In a new debt sustainability analysis, IMF staff said few countries have ever managed to achieve the 3.5 percent primary budget surplus that European lenders have demanded. They added that this could not be sustained for long, and there is little political support for the deep cuts needed.
“In view of this, staff believes that the DSA (Debt Sustainability Analysis) should be based on a primary surplus over the long run of no more than 1.5 percent of GDP. This target would in staff’s view be within the realm of what is plausible,” the report said.
The new analysis was released a day before European finance ministers meet on Tuesday to review Greece’s bailout and discuss the potential for debt restructuring, underscoring the IMF’s hard line in bailout negotiations.
On Sunday, Greek lawmakers approved tax increases and a new privatization fund to help pave the way for disbursement of new bailout loans and debt relief.
But the IMF and European lenders disagree over the need for immediate debt relief, with Germany pushing to delay any decisions until the Greek bailout program ends in 2018.
In Monday’s report, IMF staff said the debt relief component needs to be completed before 2018.
“Providing an up-front, unconditional component to debt relief is critical to provide a strong and credible signal to markets about the commitment of official creditors to ensuring debt sustainability, which in itself could contribute to lowering market financing costs,” the staff wrote.
While a definitive deal on debt relief at Tuesday’s meeting appeared unlikely, some ministers hope to be able to agree that Athens has met the conditions for release of 10 billion euros in new loans to avoid another default in July.
IMF staff said lower targets would still be sufficiently ambitious for European lenders to support.
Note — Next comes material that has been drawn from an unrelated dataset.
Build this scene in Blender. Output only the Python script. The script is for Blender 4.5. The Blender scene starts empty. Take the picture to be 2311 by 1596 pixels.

They said that with the lower targets – and a better chance for success – Greece could meet IMF criteria for “exceptional access” lending criteria.
The staff report called for a “substantial reprofiling” of European loans, including a low, 1.5 percent interest rate until 2040. It said extending maturities by up to 30 years could reduce gross financing needs by 7 percent of gross domestic product by 2060. Deferring payments through 2040 could reduce gross financing needs by another 17 percent of GDP.